• [YOUR OBJECTIVE]:
The data below holds the lines to copy: everything from the line containing "The Blender Python" to the line containing "obj('tray_bolt', MB().cyl((txr-0.004 if", both ends included, set down exactly.

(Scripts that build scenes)

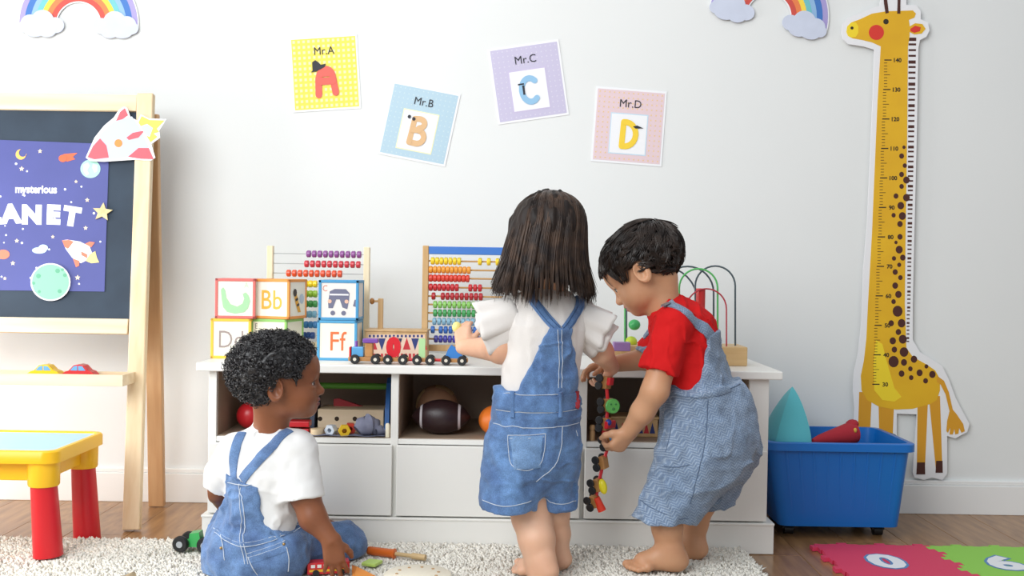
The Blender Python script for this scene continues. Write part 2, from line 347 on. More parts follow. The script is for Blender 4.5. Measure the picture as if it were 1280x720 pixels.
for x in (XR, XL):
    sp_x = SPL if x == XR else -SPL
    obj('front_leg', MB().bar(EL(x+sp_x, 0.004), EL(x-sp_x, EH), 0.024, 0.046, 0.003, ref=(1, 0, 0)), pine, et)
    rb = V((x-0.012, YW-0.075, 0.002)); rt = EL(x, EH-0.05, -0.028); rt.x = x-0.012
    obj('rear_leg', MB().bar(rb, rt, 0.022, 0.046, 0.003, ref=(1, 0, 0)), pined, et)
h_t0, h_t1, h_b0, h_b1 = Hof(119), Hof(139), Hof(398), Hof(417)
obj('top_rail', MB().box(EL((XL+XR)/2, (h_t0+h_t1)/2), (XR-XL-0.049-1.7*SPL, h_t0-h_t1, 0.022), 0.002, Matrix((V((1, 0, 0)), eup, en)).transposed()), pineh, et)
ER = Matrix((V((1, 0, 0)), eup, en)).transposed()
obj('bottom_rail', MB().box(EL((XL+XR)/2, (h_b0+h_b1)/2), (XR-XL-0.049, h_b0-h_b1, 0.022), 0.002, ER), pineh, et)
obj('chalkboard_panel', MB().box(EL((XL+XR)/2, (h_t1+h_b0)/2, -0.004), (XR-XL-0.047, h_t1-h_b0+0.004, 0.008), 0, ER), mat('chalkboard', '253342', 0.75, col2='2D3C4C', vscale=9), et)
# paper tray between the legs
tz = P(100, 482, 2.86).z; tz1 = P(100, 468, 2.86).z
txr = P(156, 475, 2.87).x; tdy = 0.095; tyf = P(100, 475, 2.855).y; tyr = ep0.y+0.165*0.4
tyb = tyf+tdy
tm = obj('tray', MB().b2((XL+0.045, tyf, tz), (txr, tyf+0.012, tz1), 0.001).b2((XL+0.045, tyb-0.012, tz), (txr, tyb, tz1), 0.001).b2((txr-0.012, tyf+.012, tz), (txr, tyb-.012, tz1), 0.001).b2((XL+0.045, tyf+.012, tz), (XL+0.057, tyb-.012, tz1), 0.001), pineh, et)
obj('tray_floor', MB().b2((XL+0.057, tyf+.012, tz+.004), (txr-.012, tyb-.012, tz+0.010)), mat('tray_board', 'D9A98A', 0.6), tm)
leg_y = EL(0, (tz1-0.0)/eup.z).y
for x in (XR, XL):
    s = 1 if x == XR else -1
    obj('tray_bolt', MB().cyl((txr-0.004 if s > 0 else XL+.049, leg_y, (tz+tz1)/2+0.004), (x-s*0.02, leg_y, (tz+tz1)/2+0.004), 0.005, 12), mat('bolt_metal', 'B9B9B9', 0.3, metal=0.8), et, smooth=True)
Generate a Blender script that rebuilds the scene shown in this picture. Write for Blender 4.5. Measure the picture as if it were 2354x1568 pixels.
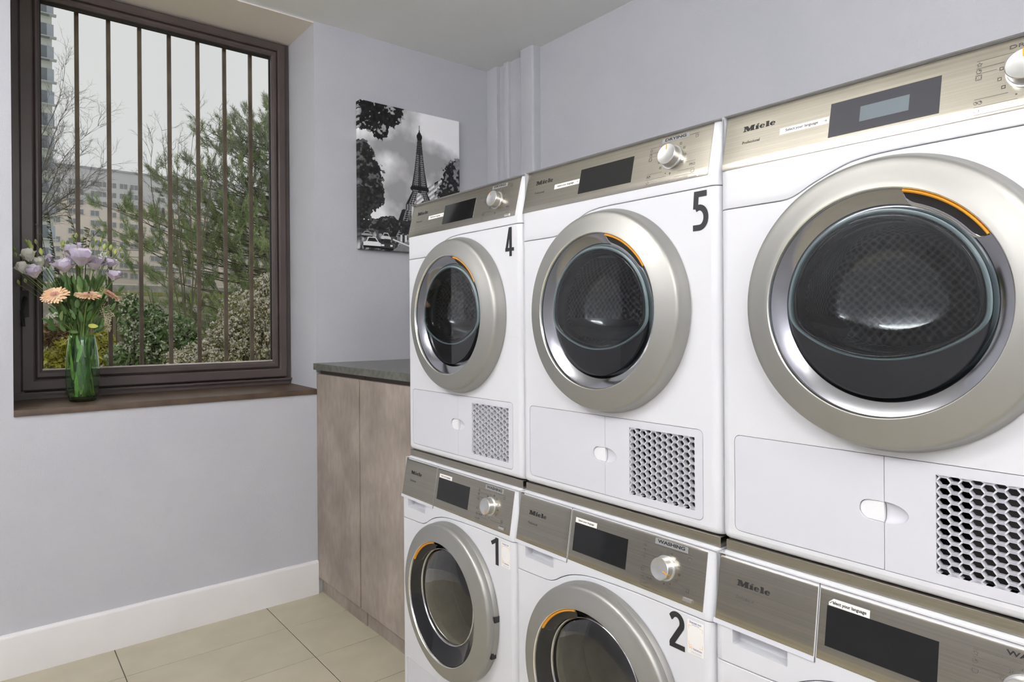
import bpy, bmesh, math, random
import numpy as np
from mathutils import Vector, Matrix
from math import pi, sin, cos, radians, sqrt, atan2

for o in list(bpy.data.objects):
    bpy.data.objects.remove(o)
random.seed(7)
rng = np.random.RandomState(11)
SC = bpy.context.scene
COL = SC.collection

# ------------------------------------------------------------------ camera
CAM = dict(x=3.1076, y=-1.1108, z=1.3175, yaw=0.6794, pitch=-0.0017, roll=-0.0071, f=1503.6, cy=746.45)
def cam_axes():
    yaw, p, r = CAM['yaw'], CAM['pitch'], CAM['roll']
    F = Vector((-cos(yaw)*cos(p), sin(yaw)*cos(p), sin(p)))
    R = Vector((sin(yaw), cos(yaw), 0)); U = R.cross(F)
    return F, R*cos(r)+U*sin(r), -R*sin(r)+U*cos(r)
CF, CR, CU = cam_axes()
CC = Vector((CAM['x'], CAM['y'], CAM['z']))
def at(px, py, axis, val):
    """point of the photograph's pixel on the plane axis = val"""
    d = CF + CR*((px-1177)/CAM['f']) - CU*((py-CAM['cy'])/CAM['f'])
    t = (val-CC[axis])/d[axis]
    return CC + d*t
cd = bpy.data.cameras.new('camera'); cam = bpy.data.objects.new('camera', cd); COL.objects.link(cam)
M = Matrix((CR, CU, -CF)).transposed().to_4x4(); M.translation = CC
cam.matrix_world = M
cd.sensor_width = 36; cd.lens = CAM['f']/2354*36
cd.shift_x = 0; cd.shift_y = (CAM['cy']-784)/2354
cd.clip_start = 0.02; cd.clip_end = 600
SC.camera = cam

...

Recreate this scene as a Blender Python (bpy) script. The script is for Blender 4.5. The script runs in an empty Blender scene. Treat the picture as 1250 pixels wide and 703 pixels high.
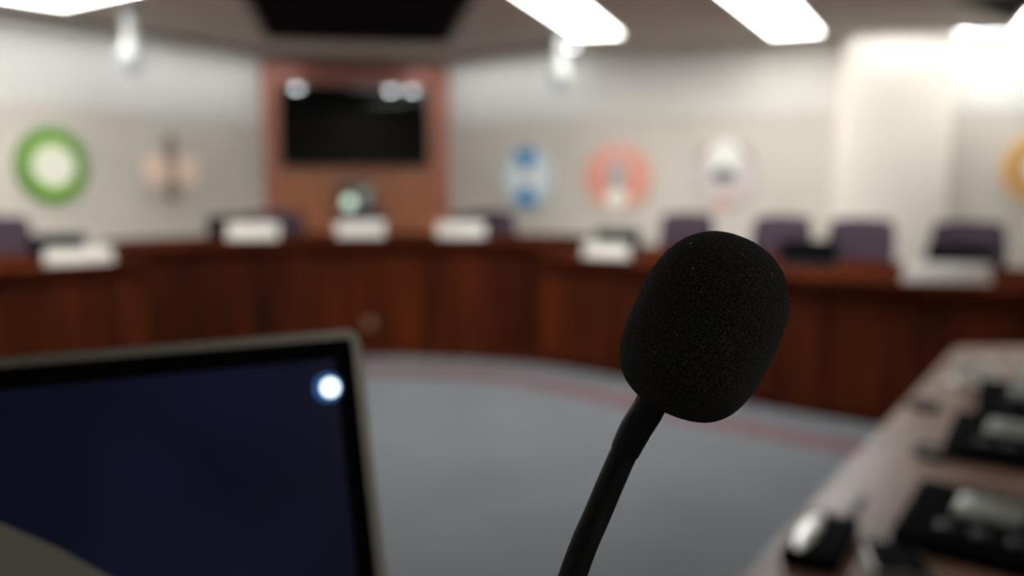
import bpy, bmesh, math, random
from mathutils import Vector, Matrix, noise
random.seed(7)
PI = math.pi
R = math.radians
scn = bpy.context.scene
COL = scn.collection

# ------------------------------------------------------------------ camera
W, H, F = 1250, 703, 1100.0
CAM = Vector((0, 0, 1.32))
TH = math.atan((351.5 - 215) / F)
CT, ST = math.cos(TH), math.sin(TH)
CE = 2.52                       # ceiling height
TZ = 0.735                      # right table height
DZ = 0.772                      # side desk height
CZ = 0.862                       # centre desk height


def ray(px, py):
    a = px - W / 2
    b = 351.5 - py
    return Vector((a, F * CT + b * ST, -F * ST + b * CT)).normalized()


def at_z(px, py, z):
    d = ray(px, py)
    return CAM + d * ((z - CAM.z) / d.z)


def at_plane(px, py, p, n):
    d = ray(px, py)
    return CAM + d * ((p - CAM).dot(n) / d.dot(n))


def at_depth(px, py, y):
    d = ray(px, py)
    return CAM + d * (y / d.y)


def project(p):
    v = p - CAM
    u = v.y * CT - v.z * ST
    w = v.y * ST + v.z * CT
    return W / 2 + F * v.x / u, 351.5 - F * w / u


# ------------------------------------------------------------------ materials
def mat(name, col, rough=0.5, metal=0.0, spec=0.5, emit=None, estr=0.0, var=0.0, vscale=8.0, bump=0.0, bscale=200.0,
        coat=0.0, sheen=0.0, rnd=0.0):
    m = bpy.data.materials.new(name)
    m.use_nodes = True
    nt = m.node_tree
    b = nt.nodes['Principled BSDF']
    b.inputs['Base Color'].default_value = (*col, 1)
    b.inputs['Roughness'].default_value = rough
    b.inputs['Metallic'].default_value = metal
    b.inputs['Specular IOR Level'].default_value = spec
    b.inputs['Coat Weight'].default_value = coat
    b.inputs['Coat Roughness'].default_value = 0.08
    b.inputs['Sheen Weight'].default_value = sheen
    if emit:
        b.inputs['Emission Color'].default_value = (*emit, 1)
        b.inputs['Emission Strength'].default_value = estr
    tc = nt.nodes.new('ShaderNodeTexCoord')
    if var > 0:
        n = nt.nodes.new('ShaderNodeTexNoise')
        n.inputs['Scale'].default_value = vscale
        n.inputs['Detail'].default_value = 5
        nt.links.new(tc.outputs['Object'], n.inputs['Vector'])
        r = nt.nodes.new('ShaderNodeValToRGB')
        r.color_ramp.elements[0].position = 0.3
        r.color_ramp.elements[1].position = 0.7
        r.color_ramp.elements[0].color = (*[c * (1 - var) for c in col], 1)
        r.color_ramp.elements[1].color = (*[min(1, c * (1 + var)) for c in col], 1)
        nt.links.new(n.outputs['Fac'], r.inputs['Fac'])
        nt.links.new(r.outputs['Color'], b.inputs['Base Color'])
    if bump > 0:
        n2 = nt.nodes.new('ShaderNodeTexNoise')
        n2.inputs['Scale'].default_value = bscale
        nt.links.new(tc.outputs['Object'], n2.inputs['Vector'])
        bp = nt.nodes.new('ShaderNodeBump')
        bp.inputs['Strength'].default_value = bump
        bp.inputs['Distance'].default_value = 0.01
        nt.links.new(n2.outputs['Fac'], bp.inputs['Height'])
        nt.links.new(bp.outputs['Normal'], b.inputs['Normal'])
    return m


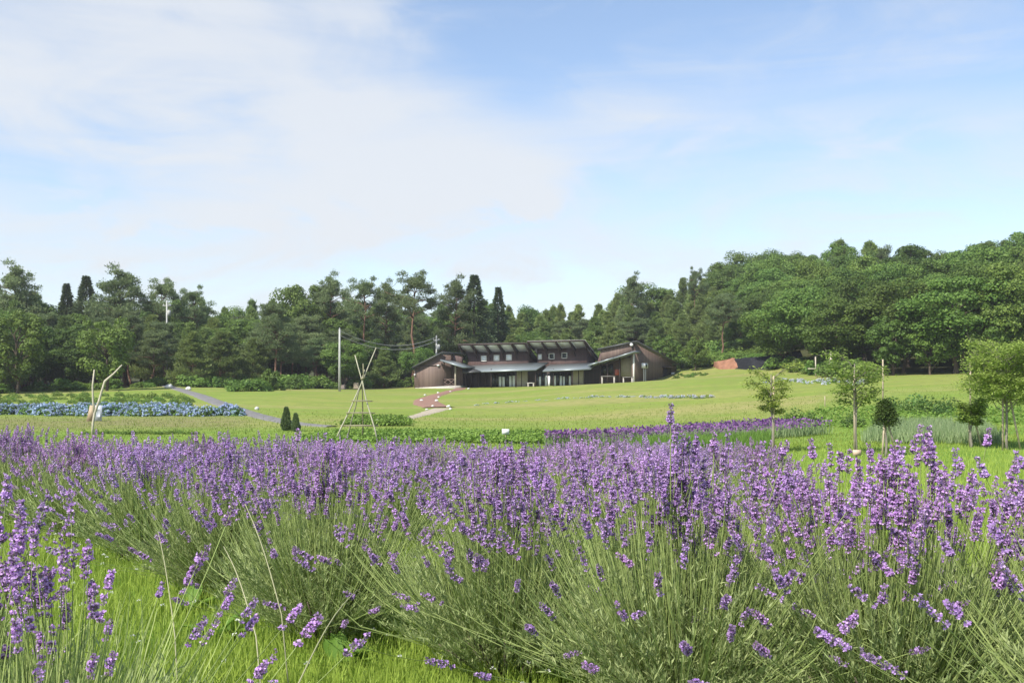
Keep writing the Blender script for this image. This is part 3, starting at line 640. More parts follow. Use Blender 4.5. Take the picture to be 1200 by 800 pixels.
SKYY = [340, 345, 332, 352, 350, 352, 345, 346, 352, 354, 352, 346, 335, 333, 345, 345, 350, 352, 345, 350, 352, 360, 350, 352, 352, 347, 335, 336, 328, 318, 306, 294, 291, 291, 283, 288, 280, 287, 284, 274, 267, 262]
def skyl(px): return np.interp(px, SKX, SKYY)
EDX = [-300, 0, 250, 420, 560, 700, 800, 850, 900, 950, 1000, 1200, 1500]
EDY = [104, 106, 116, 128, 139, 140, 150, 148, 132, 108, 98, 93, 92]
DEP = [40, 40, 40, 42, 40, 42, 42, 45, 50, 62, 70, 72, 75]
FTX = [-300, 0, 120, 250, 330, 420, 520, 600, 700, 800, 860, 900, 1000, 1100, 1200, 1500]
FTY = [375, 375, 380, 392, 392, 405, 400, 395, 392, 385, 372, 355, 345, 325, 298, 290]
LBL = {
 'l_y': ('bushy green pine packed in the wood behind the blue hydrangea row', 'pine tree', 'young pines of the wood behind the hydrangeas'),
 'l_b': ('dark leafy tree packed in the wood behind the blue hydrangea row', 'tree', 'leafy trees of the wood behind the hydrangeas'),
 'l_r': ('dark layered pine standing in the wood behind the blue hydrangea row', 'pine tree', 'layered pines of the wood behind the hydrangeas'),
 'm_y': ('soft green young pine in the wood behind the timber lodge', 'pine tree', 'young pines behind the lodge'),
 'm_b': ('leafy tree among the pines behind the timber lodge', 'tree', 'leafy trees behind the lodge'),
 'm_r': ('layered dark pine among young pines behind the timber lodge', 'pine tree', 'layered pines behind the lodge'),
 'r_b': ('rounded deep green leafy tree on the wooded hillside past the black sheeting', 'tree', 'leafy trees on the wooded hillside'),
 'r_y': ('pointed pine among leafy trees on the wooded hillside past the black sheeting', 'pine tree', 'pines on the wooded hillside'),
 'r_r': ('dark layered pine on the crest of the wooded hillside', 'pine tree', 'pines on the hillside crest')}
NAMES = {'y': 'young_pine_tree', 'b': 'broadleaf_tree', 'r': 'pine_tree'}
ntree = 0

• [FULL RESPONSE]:
The Blender Python script for this scene continues. Write part 2, from line 347 on. More parts follow. The script is for Blender 4.5. Measure the picture as if it were 1280x720 pixels.
for x in (XR, XL):
    sp_x = SPL if x == XR else -SPL
    obj('front_leg', MB().bar(EL(x+sp_x, 0.004), EL(x-sp_x, EH), 0.024, 0.046, 0.003, ref=(1, 0, 0)), pine, et)
    rb = V((x-0.012, YW-0.075, 0.002)); rt = EL(x, EH-0.05, -0.028); rt.x = x-0.012
    obj('rear_leg', MB().bar(rb, rt, 0.022, 0.046, 0.003, ref=(1, 0, 0)), pined, et)
h_t0, h_t1, h_b0, h_b1 = Hof(119), Hof(139), Hof(398), Hof(417)
obj('top_rail', MB().box(EL((XL+XR)/2, (h_t0+h_t1)/2), (XR-XL-0.049-1.7*SPL, h_t0-h_t1, 0.022), 0.002, Matrix((V((1, 0, 0)), eup, en)).transposed()), pineh, et)
ER = Matrix((V((1, 0, 0)), eup, en)).transposed()
obj('bottom_rail', MB().box(EL((XL+XR)/2, (h_b0+h_b1)/2), (XR-XL-0.049, h_b0-h_b1, 0.022), 0.002, ER), pineh, et)
obj('chalkboard_panel', MB().box(EL((XL+XR)/2, (h_t1+h_b0)/2, -0.004), (XR-XL-0.047, h_t1-h_b0+0.004, 0.008), 0, ER), mat('chalkboard', '253342', 0.75, col2='2D3C4C', vscale=9), et)
# paper tray between the legs
tz = P(100, 482, 2.86).z; tz1 = P(100, 468, 2.86).z
txr = P(156, 475, 2.87).x; tdy = 0.095; tyf = P(100, 475, 2.855).y; tyr = ep0.y+0.165*0.4
tyb = tyf+tdy
tm = obj('tray', MB().b2((XL+0.045, tyf, tz), (txr, tyf+0.012, tz1), 0.001).b2((XL+0.045, tyb-0.012, tz), (txr, tyb, tz1), 0.001).b2((txr-0.012, tyf+.012, tz), (txr, tyb-.012, tz1), 0.001).b2((XL+0.045, tyf+.012, tz), (XL+0.057, tyb-.012, tz1), 0.001), pineh, et)
obj('tray_floor', MB().b2((XL+0.057, tyf+.012, tz+.004), (txr-.012, tyb-.012, tz+0.010)), mat('tray_board', 'D9A98A', 0.6), tm)
leg_y = EL(0, (tz1-0.0)/eup.z).y
for x in (XR, XL):
    s = 1 if x == XR else -1
    obj('tray_bolt', MB().cyl((txr-0.004 if s > 0 else XL+.049, leg_y, (tz+tz1)/2+0.004), (x-s*0.02, leg_y, (tz+tz1)/2+0.004), 0.005, 12), mat('bolt_metal', 'B9B9B9', 0.3, metal=0.8), et, smooth=True)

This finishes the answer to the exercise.